----- Provided data -----

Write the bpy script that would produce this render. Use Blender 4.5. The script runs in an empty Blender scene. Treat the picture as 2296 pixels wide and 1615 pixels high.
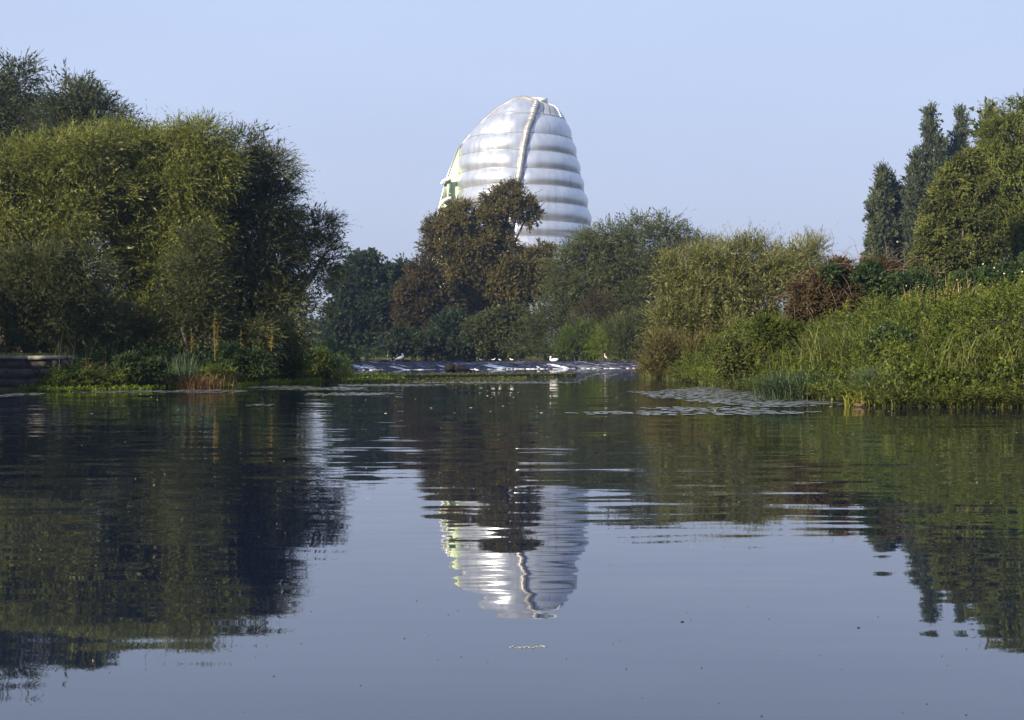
import bpy, math
import numpy as np
from mathutils import Vector

# ------------------------------------------------------------------ camera, world, sun, exposure
S = bpy.context.scene
COL = S.collection
FD, CU, CV, CAMZ = 3188.6, 1148.0, 791.2, 1.6        # focal length and horizon of a 2296 px wide view
cam_d = bpy.data.cameras.new('camera')
cam = bpy.data.objects.new('camera', cam_d); COL.objects.link(cam)
cam.location = (0, 0, CAMZ); cam.rotation_euler = (math.pi/2, 0, 0)
cam_d.sensor_width = 36.0; cam_d.lens = 50.0; cam_d.shift_y = -0.0071
cam_d.clip_start = 0.1; cam_d.clip_end = 5000
S.camera = cam

SUN_AZ, SUN_EL = math.radians(226), math.radians(25)
world = bpy.data.worlds.new('World'); S.world = world; world.use_nodes = True
wn, wl = world.node_tree.nodes, world.node_tree.links
sky = wn.new('ShaderNodeTexSky'); sky.sky_type = 'NISHITA'; sky.sun_disc = False
sky.sun_elevation = SUN_EL; sky.sun_rotation = SUN_AZ
sky.air_density = 1.0; sky.dust_density = 1.0; sky.ozone_density = 2.5
veil = wn.new('ShaderNodeMix'); veil.data_type = 'RGBA'; veil.inputs['Factor'].default_value = 0.93     # thin even morning mist over the blue
veil.inputs['B'].default_value = (2.26, 2.52, 3.46, 1)
stc = wn.new('ShaderNodeTexCoord'); smp = wn.new('ShaderNodeMapping'); smp.inputs['Scale'].default_value = (1.2, 1.2, 4.0)
sno = wn.new('ShaderNodeTexNoise'); sno.inputs['Scale'].default_value = 1.6; sno.inputs['Detail'].default_value = 4; sno.inputs['Roughness'].default_value = .55
sma = wn.new('ShaderNodeMapRange'); sma.inputs['To Min'].default_value = .90; sma.inputs['To Max'].default_value = 1.10      # the mist is a little uneven
svm = wn.new('ShaderNodeVectorMath'); svm.operation = 'SCALE'; 
ssp = wn.new('ShaderNodeSeparateXYZ'); wl.new(stc.outputs['Generated'], ssp.inputs[0])
sel = wn.new('ShaderNodeMapRange'); sel.interpolation_type = 'SMOOTHSTEP'; sel.inputs['From Min'].default_value = 0.0; sel.inputs['From Max'].default_value = .30
wl.new(ssp.outputs['Z'], sel.inputs['Value'])
sgr = wn.new('ShaderNodeMix'); sgr.data_type = 'RGBA'; sgr.inputs['A'].default_value = (2.36, 2.54, 3.32, 1); sgr.inputs['B'].default_value = (2.54, 3.05, 4.20, 1)
wl.new(sel.outputs[0], sgr.inputs['Factor']); wl.new(sgr.outputs['Result'], svm.inputs[0])
wl.new(stc.outputs['Generated'], smp.inputs[0]); wl.new(smp.outputs[0], sno.inputs[0]); wl.new(sno.outputs[0], sma.inputs['Value'])
wl.new(sma.outputs[0], svm.inputs['Scale']); wl.new(svm.outputs[0], veil.inputs['B'])
wl.new(sky.outputs[0], veil.inputs['A']); wl.new(veil.outputs['Result'], wn['Background'].inputs[0])
wn['Background'].inputs[1].default_value = 0.096

sun_d = bpy.data.lights.new('sun', 'SUN'); sun_d.energy = 5.0; sun_d.angle = math.radians(0.5)
sun_d.color = (1.0, 0.86, 0.66)
sun = bpy.data.objects.new('sun', sun_d); COL.objects.link(sun)
sv = Vector((math.sin(SUN_AZ)*math.cos(SUN_EL), math.cos(SUN_AZ)*math.cos(SUN_EL), math.sin(SUN_EL)))
sun.rotation_euler = sv.to_track_quat('Z', 'Y').to_euler(); sun.location = sv*200

S.view_settings.view_transform = 'Standard'; S.view_settings.look = 'None'
S.view_settings.gamma = 1; S.view_settings.use_curve_mapping = False
S.view_settings.exposure = 1.25
S.render.engine = 'CYCLES'
S.cycles.max_bounces = 5; S.cycles.diffuse_bounces = 2; S.cycles.glossy_bounces = 3
S.cycles.transmission_bounces = 2; S.cycles.volume_bounces = 0; S.cycles.transparent_max_bounces = 4
S.cycles.use_denoising = True
S.cycles.caustics_reflective = False; S.cycles.caustics_refractive = False

# ------------------------------------------------------------------ helpers
def W(u, v, Y):
    """a point seen at (u, v) of the 2296 px view, standing Y metres away"""
    return np.array([(u-CU)/FD*Y, Y, CAMZ+(CV-v)/FD*Y])

def nrm(a):
    return a/np.maximum(np.linalg.norm(a, axis=-1, keepdims=True), 1e-9)

def link(o, parent=None):
    COL.objects.link(o)
    if parent is not None: o.parent = parent
    return o

def tag(o, label=None, cat=None, group=None, kind=None):
    if label: o['label'] = label
    if cat: o['category'] = cat
    if group: o['group'] = group
    if kind: o['kind'] = kind
    return o

def thing(name, label, cat, loc=(0, 0, 0), group=None, rz=0.0):
    o = bpy.data.objects.new(name, None); COL.objects.link(o)
    o.location = [float(c) for c in loc]; o.rotation_euler = (0, 0, rz); o.empty_display_size = 0.2
    return tag(o, label, cat, group)

def mesh(name, V, F, mat, parent=None, smooth=False, attrs=None, world_space=True):
    """V (n,3); F either (m,k) array or list of such arrays"""
    V = np.asarray(V, dtype=np.float32)
    if parent is not None and world_space:
        V = V - np.array(parent.location, dtype=np.float32)
    Fs = F if isinstance(F, list) and np.ndim(F[0]) == 2 else [F]
    Fs = [np.asarray(f, dtype=np.int32) for f in Fs if len(f)]
    me = bpy.data.meshes.new(name)
    me.vertices.add(len(V)); me.vertices.foreach_set('co', V.ravel())
    nl = sum(f.size for f in Fs); npoly = sum(len(f) for f in Fs)
    me.loops.add(nl); me.polygons.add(npoly)
    me.loops.foreach_set('vertex_index', np.concatenate([f.ravel() for f in Fs]))
    st, tot = [], 0
    for f in Fs:
        st.append(tot+np.arange(len(f), dtype=np.int32)*f.shape[1]); tot += f.size
    me.polygons.foreach_set('loop_start', np.concatenate(st).astype(np.int32))
    if smooth: me.polygons.foreach_set('use_smooth', np.ones(npoly, dtype=bool))
    for k, a in (attrs or {}).items():
        at = me.attributes.new(k, 'FLOAT', 'POINT'); at.data.foreach_set('value', np.asarray(a, dtype=np.float32))
    me.update(calc_edges=True)
    if mat: me.materials.append(mat)
    return link(bpy.data.objects.new(name, me), parent)

class Geo:
    """collects pieces into one mesh"""
    def __init__(s): s.V, s.F, s.n, s.A = [], {}, 0, []
    def add(s, V, F, a=None):
        V = np.asarray(V, float); F = np.asarray(F, int)
        s.V.append(V); s.F.setdefault(F.shape[1], []).append(F+s.n); s.n += len(V)
        s.A.append(np.full(len(V), 0.5) if a is None else np.broadcast_to(a, (len(V),)))
        return s
    def build(s, name, mat, parent=None, smooth=False, attr=False, **k):
        return mesh(name, np.concatenate(s.V), [np.concatenate(f) for f in s.F.values()], mat, parent, smooth,
                    {'tint': np.concatenate(s.A)} if attr else None, **k)

def sweep(path, ra, rb=None, n=8, caps=True, lateral=None):
    """closed tube along a path; ra = radius (or sideways radius), rb = radius in the path's plane"""
    P = np.asarray(path, float); m = len(P)
    ra = np.broadcast_to(ra, (m,)).astype(float); rb = ra if rb is None else np.broadcast_to(rb, (m,)).astype(float)
    T = nrm(np.gradient(P, axis=0))
    if lateral is None:
        ref = np.array([0, 0, 1.0]) if abs(T[:, 2]).mean() < 0.8 else np.array([1.0, 0.13, 0])
        Lx = nrm(np.cross(T, ref))
    else:
        Lx = np.tile(nrm(np.array(lateral, float)), (m, 1))
    N = nrm(np.cross(Lx, T))
    a = np.arange(n)*2*np.pi/n
    V = P[:, None]+Lx[:, None]*(ra[:, None]*np.cos(a))[..., None]+N[:, None]*(rb[:, None]*np.sin(a))[..., None]
    V = V.reshape(-1, 3)
    i = np.arange(m-1)[:, None]*n; j = np.arange(n); k = (j+1) % n
    F = np.stack([i+j, i+k, i+n+k, i+n+j], -1).reshape(-1, 4)
    if caps:
        c0, c1 = len(V), len(V)+1
        V = np.vstack([V, P[0], P[-1]])
        f0 = np.stack([np.full(n, c0), k, j, j], -1); f1 = np.stack([np.full(n, c1), (m-1)*n+j, (m-1)*n+k], -1)
        return V, F, np.vstack([f0[:, :3], f1])
    return V, F, np.zeros((0, 3), int)

def add_sweep(g, *a, tint=None, **k):
    V, F, C = sweep(*a, **k)
    n0 = g.n; g.add(V, F, tint)
    if len(C): g.F.setdefault(3, []).append(C+n0)
    return g

def box(c, h, rz=0.0, jit=0.0, rng=None):
    s = np.array([[-1, -1, -1], [1, -1, -1], [1, 1, -1], [-1, 1, -1], [-1, -1, 1], [1, -1, 1], [1, 1, 1], [-1, 1, 1]], float)
    V = s*np.array(h)
    if jit and rng is not None: V = V+rng.normal(0, jit, V.shape)
    cr, sr = math.cos(rz), math.sin(rz)
    V = np.stack([V[:, 0]*cr-V[:, 1]*sr, V[:, 0]*sr+V[:, 1]*cr, V[:, 2]], -1)+np.array(c)
    F = [[0, 3, 2, 1], [4, 5, 6, 7], [0, 1, 5, 4], [1, 2, 6, 5], [2, 3, 7, 6], [3, 0, 4, 7]]
    return V, np.array(F)

# ------------------------------------------------------------------ materials
def new_mat(name):
    m = bpy.data.materials.new(name); m.use_nodes = True
    nt = m.node_tree; nt.nodes.clear()
    o = nt.nodes.new('ShaderNodeOutputMaterial')
    return m, nt.nodes, nt.links, o

def ramp(nodes, stops):
    r = nodes.new('ShaderNodeValToRGB')
    e = r.color_ramp.elements
    while len(e) < len(stops): e.new(0.5)
    for x, (p, c) in zip(e, stops): x.position = p; x.color = (*c, 1)
    return r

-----

Task details: Copy exactly the lines running from the beginning of the listing through the line that has "from mathutils import Vector". Drop the pictures.

The completed task:
Write the bpy script that would produce this render. Use Blender 4.5. The script runs in an empty Blender scene. Treat the picture as 2296 pixels wide and 1615 pixels high.
import bpy, math
import numpy as np
from mathutils import Vector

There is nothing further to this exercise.